[ppml] IPv6 flawed?

Iljitsch van Beijnum iljitsch at muada.com
Thu Sep 6 13:30:19 EDT 2007


On 6-sep-2007, at 3:30, David Conrad wrote:

> According to <http://www.conference.sanog.org/slides/conference/
> sanog10-pfs-deaggregation-report.pdf>, we're seeing the
> "deaggregation factor" increase "slowly and steadily since 'records
> began'", with the fastest growth occurring in the "new" Internet (the
> graph on page 15 is very interesting).

Note that this is "prefixes with maximum achievable aggregation" vs  
"currently seen prefixes". If you count the number of prefixes per  
AS, you'll be getting the same number for a good number of years: 8.

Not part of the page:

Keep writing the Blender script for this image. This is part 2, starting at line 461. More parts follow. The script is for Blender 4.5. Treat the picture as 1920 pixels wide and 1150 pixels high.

> Since IPv6 uses the same
> routing and traffic engineering technology as IPv4, I am curious what
> constraints could be put in place to keep PI space down to about 1
> per ASN.

Prefixes per AS aren't limited by routing technology (if only it  
could...) so this is irrelevant. Traffic engineering also seems to be  
largely irrelevant as inspection of the routing table (without tools,  
so I might be overlooking SOME stuff but believe me, this is obvious)  
shows multiple prefixes sourced from the same AS to have the same  
attributes almost all the time.

> Perhaps more distressingly, if you believe the post IPv4 run out
> world is going to be awash with long prefixes taken from holders of
> legacy space as IPv4 address space is used more efficiently after
> free pool run out, the deaggregation factor of the "old" Internet is
> likely going to ramp up quite quickly.  This would seem to imply IPv6
> could get strangled long before it could take off, regardless of RIR
> allocation policies.

I don't see how those IPv4 issues carry over into IPv6, but to get  
back to the main point: in IPv6, you'll be either getting a /32 or a / 
48 as a PI block. So unless you manage to get multiple PI blocks, any  
efforts to inject more than a single prefix will easily be thwarted  
by prefix length filters.

That is, of course, until the people who have been pushing for PI in  
IPv6 notice that having a single, undeaggregatable IPv6 prefix means  
that they have to carry traffic between their different offices on  
their own dime, and there will be a push for multiple PI blocks per  
AS or multiple ASes per organization. Estimating the impact of that  
on routing scalability is left as an exercise for the reader.